Return verbatim everything from the first line through the line that contains "-.06, .02, -.01)])", and stop there.

-- Begin COLLECTED DATA --

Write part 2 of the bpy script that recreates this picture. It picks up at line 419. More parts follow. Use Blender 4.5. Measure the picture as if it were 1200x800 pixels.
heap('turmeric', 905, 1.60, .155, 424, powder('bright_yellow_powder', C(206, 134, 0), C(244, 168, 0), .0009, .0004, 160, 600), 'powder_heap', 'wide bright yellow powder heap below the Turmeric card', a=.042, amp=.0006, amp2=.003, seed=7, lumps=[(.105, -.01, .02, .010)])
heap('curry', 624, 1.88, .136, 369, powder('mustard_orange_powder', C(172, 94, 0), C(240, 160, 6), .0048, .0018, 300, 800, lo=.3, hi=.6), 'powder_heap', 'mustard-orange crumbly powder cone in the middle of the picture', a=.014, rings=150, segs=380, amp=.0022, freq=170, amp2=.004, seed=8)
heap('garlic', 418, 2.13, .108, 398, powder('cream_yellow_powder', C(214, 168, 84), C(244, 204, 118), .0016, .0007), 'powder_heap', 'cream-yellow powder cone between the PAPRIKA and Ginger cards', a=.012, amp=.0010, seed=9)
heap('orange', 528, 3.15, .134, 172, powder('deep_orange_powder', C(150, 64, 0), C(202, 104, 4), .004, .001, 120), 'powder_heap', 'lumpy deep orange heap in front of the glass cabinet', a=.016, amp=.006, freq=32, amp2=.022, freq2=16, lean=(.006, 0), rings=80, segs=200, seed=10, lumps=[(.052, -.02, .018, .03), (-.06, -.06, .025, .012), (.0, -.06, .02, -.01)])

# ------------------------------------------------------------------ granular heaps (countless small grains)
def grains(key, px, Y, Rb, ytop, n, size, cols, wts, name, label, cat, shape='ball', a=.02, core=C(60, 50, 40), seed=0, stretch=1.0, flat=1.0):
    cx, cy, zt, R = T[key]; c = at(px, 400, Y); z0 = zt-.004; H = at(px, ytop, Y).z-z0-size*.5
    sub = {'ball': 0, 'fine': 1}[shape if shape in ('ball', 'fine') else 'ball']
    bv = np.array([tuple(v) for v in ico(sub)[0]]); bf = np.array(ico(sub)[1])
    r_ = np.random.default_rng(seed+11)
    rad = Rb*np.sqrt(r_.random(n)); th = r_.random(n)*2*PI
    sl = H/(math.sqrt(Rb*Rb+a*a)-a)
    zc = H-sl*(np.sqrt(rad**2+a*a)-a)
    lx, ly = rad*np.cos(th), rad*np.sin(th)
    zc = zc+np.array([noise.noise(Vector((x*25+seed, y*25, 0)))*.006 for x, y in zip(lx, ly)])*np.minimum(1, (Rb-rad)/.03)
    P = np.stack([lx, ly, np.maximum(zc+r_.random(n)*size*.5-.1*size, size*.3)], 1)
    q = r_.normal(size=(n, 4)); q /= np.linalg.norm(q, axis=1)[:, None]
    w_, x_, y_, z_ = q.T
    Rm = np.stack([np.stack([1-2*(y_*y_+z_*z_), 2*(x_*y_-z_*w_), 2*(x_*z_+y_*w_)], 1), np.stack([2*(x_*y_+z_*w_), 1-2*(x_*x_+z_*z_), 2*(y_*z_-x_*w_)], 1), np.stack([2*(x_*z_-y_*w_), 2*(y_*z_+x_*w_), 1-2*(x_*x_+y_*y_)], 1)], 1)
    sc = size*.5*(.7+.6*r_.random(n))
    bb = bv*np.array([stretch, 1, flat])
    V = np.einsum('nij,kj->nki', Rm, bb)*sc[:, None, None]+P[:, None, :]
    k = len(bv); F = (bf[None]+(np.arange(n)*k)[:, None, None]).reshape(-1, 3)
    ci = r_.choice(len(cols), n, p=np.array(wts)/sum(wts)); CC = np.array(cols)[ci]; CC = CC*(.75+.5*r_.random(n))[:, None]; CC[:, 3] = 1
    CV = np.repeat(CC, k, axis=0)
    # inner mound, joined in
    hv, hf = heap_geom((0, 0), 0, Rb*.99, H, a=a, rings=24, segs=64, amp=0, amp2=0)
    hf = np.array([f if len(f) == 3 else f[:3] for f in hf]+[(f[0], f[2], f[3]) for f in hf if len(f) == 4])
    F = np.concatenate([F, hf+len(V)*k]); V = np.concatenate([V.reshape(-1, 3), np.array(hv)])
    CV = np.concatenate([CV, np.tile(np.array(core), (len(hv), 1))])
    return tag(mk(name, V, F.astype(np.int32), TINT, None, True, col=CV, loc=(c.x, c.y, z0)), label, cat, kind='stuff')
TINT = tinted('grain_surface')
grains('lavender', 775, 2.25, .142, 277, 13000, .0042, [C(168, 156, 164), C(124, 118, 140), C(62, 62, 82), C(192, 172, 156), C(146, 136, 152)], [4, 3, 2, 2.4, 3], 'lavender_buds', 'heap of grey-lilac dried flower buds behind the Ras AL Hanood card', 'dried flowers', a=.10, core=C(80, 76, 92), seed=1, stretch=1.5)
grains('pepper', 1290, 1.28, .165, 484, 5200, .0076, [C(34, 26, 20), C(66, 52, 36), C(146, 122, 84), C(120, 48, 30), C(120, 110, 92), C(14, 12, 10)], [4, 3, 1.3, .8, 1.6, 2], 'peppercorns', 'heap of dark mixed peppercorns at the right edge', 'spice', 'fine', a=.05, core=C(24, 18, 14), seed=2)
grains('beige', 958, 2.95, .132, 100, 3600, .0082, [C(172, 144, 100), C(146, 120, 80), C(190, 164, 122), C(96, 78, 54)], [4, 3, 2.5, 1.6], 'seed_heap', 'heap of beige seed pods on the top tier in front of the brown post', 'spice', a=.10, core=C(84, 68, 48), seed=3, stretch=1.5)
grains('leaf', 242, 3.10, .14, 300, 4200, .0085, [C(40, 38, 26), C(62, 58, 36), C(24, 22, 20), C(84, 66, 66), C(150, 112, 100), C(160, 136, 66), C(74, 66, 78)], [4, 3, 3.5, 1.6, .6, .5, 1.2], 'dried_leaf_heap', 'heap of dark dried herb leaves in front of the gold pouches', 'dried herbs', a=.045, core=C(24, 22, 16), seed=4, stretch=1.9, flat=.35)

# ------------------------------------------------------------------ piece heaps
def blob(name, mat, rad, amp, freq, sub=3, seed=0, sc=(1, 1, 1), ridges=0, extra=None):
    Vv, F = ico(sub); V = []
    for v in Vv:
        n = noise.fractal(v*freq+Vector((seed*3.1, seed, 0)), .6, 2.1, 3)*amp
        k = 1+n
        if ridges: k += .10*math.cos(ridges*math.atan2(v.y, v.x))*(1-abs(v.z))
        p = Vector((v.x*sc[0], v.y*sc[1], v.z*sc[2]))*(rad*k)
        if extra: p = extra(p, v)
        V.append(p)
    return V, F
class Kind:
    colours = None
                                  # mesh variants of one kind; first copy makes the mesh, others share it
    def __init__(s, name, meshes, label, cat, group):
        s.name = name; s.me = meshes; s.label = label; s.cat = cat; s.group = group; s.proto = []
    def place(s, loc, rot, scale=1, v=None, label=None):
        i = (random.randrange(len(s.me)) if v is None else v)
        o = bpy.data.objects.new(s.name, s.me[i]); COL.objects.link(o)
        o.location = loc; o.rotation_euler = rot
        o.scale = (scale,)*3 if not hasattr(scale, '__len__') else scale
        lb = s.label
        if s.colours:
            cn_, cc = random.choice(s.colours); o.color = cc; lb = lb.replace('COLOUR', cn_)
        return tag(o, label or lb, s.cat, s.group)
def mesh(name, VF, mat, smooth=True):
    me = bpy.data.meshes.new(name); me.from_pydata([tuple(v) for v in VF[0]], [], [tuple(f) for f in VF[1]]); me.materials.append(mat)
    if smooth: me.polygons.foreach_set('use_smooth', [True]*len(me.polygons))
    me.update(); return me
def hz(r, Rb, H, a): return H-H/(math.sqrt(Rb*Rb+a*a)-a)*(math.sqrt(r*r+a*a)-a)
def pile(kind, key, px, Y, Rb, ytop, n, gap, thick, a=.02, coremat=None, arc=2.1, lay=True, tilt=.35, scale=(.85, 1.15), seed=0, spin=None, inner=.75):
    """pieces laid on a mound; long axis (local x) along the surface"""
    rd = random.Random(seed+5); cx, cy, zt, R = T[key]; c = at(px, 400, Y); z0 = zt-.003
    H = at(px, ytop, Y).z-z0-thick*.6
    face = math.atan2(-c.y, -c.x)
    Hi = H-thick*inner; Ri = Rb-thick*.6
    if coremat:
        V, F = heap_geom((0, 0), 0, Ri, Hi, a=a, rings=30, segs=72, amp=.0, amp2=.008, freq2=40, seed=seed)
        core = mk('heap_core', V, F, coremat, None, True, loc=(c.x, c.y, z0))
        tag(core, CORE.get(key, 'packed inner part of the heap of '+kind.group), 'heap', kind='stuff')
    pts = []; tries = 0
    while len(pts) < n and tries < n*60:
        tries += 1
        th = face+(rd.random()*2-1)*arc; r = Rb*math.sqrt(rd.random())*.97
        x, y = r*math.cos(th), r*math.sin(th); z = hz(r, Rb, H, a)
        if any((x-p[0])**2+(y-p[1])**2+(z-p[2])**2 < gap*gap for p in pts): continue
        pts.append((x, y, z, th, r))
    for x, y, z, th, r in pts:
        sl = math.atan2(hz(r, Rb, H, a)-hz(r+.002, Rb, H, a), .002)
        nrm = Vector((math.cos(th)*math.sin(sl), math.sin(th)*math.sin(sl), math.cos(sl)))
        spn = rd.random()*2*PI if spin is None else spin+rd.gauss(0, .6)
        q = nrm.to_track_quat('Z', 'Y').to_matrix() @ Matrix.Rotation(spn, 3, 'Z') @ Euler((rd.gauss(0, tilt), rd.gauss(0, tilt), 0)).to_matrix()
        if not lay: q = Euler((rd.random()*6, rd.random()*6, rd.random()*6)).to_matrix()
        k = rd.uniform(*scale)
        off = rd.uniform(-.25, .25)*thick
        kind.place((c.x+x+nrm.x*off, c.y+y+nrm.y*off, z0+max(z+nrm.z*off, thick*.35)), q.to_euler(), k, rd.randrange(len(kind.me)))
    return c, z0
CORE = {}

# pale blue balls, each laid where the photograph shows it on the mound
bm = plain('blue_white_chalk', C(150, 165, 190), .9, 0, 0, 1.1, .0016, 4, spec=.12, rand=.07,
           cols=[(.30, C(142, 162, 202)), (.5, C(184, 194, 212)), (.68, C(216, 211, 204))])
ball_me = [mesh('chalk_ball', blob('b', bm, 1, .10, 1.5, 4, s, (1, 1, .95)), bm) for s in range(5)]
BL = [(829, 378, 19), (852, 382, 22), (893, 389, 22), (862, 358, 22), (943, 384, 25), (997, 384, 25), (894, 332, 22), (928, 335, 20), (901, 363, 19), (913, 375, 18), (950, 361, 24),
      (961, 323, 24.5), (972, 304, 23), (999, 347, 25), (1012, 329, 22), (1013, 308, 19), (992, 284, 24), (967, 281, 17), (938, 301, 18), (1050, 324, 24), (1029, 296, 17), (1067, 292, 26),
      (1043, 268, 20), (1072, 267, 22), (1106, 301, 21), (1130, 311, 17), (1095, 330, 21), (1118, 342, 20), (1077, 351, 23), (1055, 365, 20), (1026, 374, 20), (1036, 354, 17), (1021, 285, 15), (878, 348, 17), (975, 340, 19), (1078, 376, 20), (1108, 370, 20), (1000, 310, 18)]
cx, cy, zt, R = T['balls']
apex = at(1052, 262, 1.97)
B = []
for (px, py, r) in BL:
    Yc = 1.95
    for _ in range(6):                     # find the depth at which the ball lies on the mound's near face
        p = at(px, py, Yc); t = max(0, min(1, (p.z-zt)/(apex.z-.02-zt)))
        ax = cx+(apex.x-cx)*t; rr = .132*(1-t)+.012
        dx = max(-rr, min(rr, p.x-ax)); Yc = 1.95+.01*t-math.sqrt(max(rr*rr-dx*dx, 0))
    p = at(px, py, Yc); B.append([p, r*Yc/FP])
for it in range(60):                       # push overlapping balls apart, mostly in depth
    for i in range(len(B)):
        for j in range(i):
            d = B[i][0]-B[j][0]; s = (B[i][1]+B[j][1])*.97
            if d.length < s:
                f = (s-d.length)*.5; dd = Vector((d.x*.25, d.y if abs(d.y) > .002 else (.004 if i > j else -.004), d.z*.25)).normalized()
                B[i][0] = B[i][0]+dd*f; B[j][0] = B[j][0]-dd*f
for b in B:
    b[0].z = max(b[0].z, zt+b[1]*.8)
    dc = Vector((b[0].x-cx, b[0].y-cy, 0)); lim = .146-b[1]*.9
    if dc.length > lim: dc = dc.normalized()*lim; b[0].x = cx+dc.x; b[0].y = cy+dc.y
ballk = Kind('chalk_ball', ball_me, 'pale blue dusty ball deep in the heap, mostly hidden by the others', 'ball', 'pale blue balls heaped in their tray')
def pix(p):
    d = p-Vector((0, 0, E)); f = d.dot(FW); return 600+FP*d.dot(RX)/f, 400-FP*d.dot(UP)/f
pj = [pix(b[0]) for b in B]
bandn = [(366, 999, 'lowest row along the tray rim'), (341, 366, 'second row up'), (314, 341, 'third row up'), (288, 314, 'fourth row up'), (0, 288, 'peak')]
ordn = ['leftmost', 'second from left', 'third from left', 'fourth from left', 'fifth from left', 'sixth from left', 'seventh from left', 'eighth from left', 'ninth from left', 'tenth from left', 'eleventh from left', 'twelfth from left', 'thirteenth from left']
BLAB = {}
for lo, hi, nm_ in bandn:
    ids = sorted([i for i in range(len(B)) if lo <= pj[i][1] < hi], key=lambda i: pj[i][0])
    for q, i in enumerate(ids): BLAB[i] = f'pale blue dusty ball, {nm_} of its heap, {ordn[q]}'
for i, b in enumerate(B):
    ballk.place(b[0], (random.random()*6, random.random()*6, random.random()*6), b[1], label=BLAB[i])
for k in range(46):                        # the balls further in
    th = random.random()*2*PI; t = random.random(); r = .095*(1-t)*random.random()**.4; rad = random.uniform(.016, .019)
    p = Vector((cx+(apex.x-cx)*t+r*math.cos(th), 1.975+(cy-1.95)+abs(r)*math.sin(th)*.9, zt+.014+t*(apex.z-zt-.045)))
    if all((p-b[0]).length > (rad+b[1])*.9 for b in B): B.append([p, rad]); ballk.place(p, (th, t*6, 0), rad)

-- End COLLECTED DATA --

COMPLETE ANSWER:
Write part 2 of the bpy script that recreates this picture. It picks up at line 419. More parts follow. Use Blender 4.5. Measure the picture as if it were 1200x800 pixels.
heap('turmeric', 905, 1.60, .155, 424, powder('bright_yellow_powder', C(206, 134, 0), C(244, 168, 0), .0009, .0004, 160, 600), 'powder_heap', 'wide bright yellow powder heap below the Turmeric card', a=.042, amp=.0006, amp2=.003, seed=7, lumps=[(.105, -.01, .02, .010)])
heap('curry', 624, 1.88, .136, 369, powder('mustard_orange_powder', C(172, 94, 0), C(240, 160, 6), .0048, .0018, 300, 800, lo=.3, hi=.6), 'powder_heap', 'mustard-orange crumbly powder cone in the middle of the picture', a=.014, rings=150, segs=380, amp=.0022, freq=170, amp2=.004, seed=8)
heap('garlic', 418, 2.13, .108, 398, powder('cream_yellow_powder', C(214, 168, 84), C(244, 204, 118), .0016, .0007), 'powder_heap', 'cream-yellow powder cone between the PAPRIKA and Ginger cards', a=.012, amp=.0010, seed=9)
heap('orange', 528, 3.15, .134, 172, powder('deep_orange_powder', C(150, 64, 0), C(202, 104, 4), .004, .001, 120), 'powder_heap', 'lumpy deep orange heap in front of the glass cabinet', a=.016, amp=.006, freq=32, amp2=.022, freq2=16, lean=(.006, 0), rings=80, segs=200, seed=10, lumps=[(.052, -.02, .018, .03), (-.06, -.06, .025, .012), (.0, -.06, .02, -.01)])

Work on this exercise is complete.